Let the Mountains Be My Grave by Francesca Tacchi
80 pages
Published 2022
Read June 8
Rating: 4 out of 5

Short version: Queer partisans killing Nazis with the aid of an ancient Italic goddess. A+, no notes.

Longer version: No, really, way more books should be about queer resistance fighters slaying the hell out of some Nazis. Especially stories about partisans killing Nazis — stories that remind us that not everyone acquiesces when fascists take over their country.

This slender novel is tightly constructed, Tacchi’s crisp, unadorned prose doling out exactly the information and imagery needed to build the story. Like our narrator, Mountains burns on a short fuse, just wanting to take out all the Nazi pigs it can before it ends. Comparisons to Indiana Jones — ancient gods, mystical relics, battling fascists to wrest a metaphysical power from their hands — are inevitable, perhaps, but unworthy. This little book is so much more than Saturday matinee fare.

Sunday, May 28, 2023

2023 read #58: Ring Shout by P. Djèlí Clark.

Ring Shout by P. Djèlí Clark
185 pages
Published 2020
Read from May 27 to May 28
Rating: 4.5 out of 5

Maryse, Sadie, and Chef hunt the Ku Klux Klan. Specifically, the monstrous otherworldly creatures that Klansmen allow themselves to become when their hate opens them up to evil magic brought back into this world with the release of The Birth of a Nation. That would be enough of a tag line to make me snatch up this book at the earliest opportunity. But Ring Shout, despite its modest length, is so much more than that. It is lyrical and revolutionary, a gorgeous and wounding document of trauma and righteous rage in the face of hundreds of years of hate, violence, and cruelty.

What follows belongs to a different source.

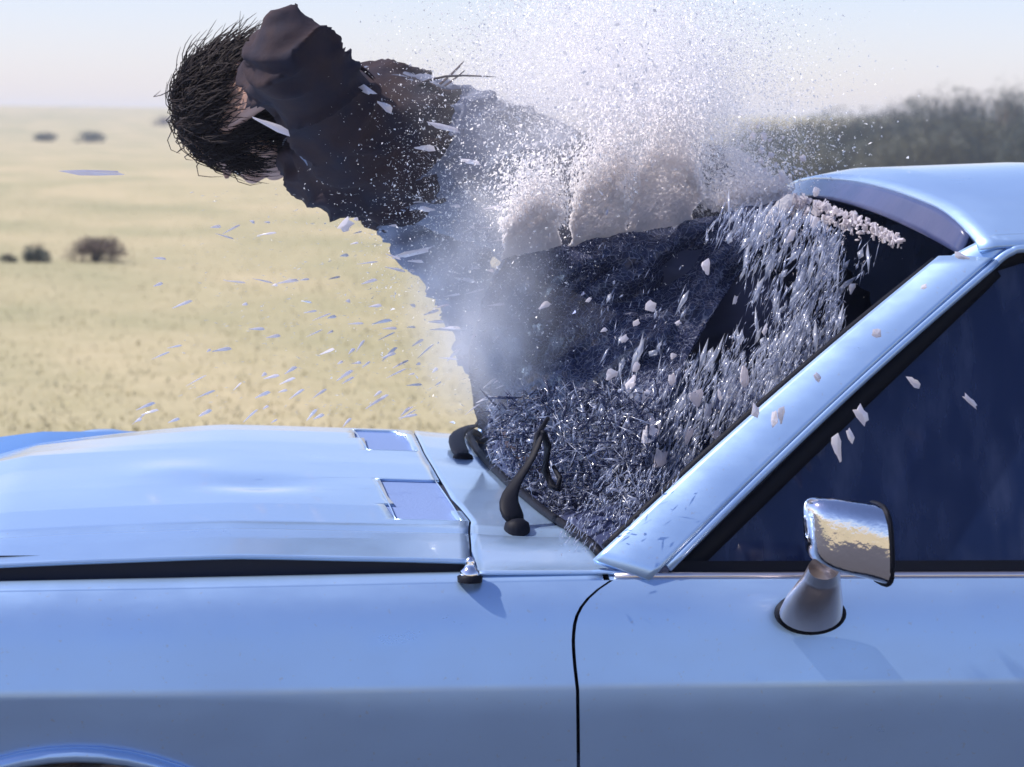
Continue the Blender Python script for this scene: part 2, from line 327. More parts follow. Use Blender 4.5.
def hlip(X): return ip(X, [-.9, -.21, .1, .403, .50], [.855, .9445, .944, .934, .928])        # lower lip of the hood along the fender
def zhood(X, Y):
    s = abs(Y-.82)/.75
    L = hlip(X)+.003
    cr = ip(s, [0, .35, .62, .80, .83, .9, 1.0], [.034, .033, .030, .0235, .019, .013, .0])-.0045*math.exp(-((s-.825)/.010)**2)
    drop = -.018*max(0, (.2-X)/.4)**1.6*(1-s*.4) if X < .2 else 0
    dent = -.006*math.exp(-((X-.14)/.07)**2-((Y-.55)/.07)**2)+.004*math.exp(-((X-.02)/.06)**2-((Y-.7)/.1)**2)
    dent += .0005*noise.noise(Vector((X*7, Y*5, 0)))
    if Y > 1.0 and X < .12: drop -= .028*min(1, (Y-1.0)/.4)*((.12-X)/.4)**1.3
    return L+cr*1.0+drop+dent
def seamX(Y): return ip(Y, [.06, .2, .26, .45, .69, 1.0, 1.33, 1.58], [.40, .412, .42, .412, .417, .425, .44, .46])
VENTS = [(.258, .632), (1.008, 1.382)]
def vent_x(Y, v):     # slanted as in the photo
    return .314+.018, .408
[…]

I loved how the story was constructed, vividly setting up our central trio and the twisted menace of the Ku Kluxes before expanding out to introduce Nana Jean, Uncle Will, and others on the righteous side of the fight. The world expands, new characters appear, and new information emerges chapter by chapter, paced with effortless skill and efficiency on the part of P. Djèlí Clark. The story is hopeful and heartbreaking, beautiful and horrifying. It is magnificent.